Interestingly, on the gender difference in IRR, Zhang et al. note that:

...on average, women tend to have higher IRRs than men for college education in general. However, this does not necessarily mean that female graduates earn more than their male counterparts who are men. In fact, the opposite is true: Women in our final sample earned approximately 28% less than men among college graduates and about 33% less than men among high school graduates. The lower earnings for women among high school graduates also means that women generally have lower opportunity costs while attending college.

I still read that as saying that women gain more from a college education than men do, even if the gender wage gap means that they don't earn as much as men. The difference in IRRs between women and men would be even greater if there was no gender wage gap.

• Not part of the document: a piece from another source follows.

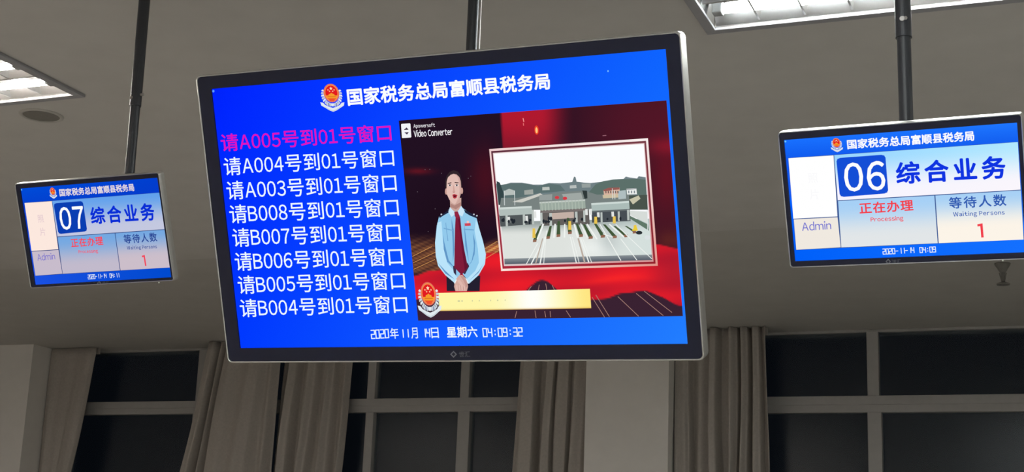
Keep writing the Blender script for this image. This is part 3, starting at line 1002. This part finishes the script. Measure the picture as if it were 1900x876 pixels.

Further exploring the heterogeneity, Zhang et al. use quantile regression to evaluate the distribution of internal rates of return. The resulting distribution can then be summarised graphically, as in their Figure 2:

The axes are difficult to read on that figure, but the values are somewhat less interesting than the distributions. The x-axis shows (I believe) the decile of the earnings distribution, so this figure shows how IRRs differ between those graduates who earn at the bottom, middle, and top of the earnings distribution (overall at the top, and for each major at the bottom). The interesting ones are those that somewhat counterintuitively have lower IRRs for those at the top of the earnings distribution than for those in the middle or at the bottom (like education, engineering, and health). What is likely happening there is that, in those fields, the difference in earnings between the top earners who went to college and the top earners who have only a high school education, is less than the difference for those lower down the earnings distribution. That makes sense in engineering (top engineers without a degree might still earn a lot) and health (nurses don't necessarily require a college degree), but is less easy to explain for education. Zhang et al. describe the results, but unfortunately don't offer a good explanation for them.

Overall, and for each major, it does seem that a college education is a good investment. A nine percent return is difficult to match. There is, as you would expect, some variation between different majors, and even within majors. That variation also needs to be taken into account by anyone carefully considering the private education decision.